Ein kritischer Punkt bei der Verarbeitung von Marillenkernen ist die darin enthaltene Blausäure, die gesundheitsschädlich sein kann. Hier hat Gründer und Forscher Leo Sulzmann ein spezielles Verfahren entwickelt, um die Blausäure auf natürliche Weise abzubauen.

Freundeskreis-Team wächst

Hinter dem Food-Startup Freundeskreis stehen Forscher und Geschäftsführer Leonhard Sulzmann sowie Co-Gründerin Mona Heiß. Während Sulzmann sich auf die wissenschaftlichen und technologischen Aspekte konzentriert, verantwortet Heiß die Kreativdirektion und den Markenaufbau. Zum Kernteam gehört außerdem Sales- und Operations-Verantwortliche Markus Korn. Mittlerweile zählt das Team sechs Mitglieder, die gemeinsam am weiteren Ausbau der Marke Freundeskreis arbeiten.

Zukünftig sollen mehr vegane Käsealternativen auf den Markt kommen

Freundeskreis arbeitet aktuell an der Entwicklung weiterer veganer Käsealternativen. Bereits Anfang nächsten Jahres soll eine vegane „Frischkäsevariante“ auf Basis der Marillenkerne auf den Markt kommen. Doch das ist nicht alles: Eine weitere Produktreihe ist bereits in Planung. Co-Gründerin Mona Heiß verrät, dass es sich dabei voraussichtlich um ein Produkt handeln werde, das speziell zum Backen geeignet sei. Langfristig will das Startup außerdem auch einen veganen „Hartkäse“ anbieten. Die Herstellung dieses Produkts ist jedoch komplexer, da es aufgrund des verwendeten Verfahrens eine bestimmte Zeit für die Reifung benötigt.

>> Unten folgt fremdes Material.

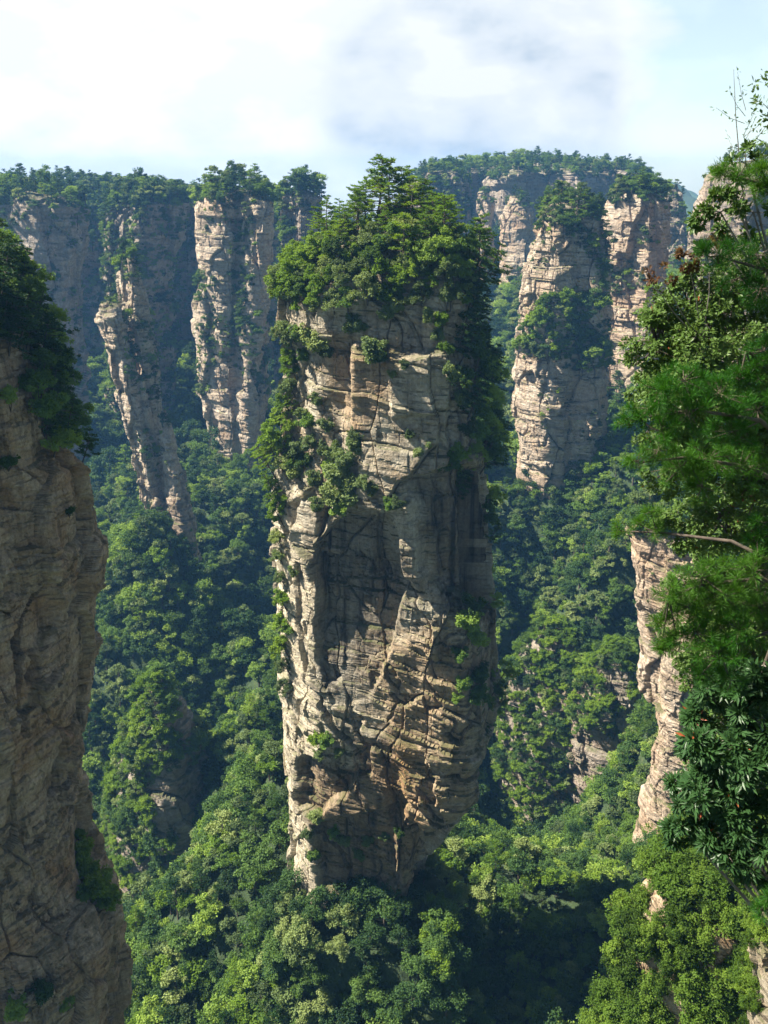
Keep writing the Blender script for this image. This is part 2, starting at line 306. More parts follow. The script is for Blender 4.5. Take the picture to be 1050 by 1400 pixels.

In den kommenden Wochen soll außerdem ein Online-Shop live gehen, über den die Produkte von Freundeskreis direkt bestellt werden können. Diese Plattform wird zunächst als Testversion betrieben, um herauszufinden, wie gut sich die Produkte für den Direktvertrieb eignen. Geplant ist dabei ein Modell, bei dem die Käsealternativen erst auf Bestellung und nicht auf Vorrat produziert werden. Weiter in die Zukunft gedacht, kann sich das Startup auch den Vertrieb in Supermärkten vorstellen.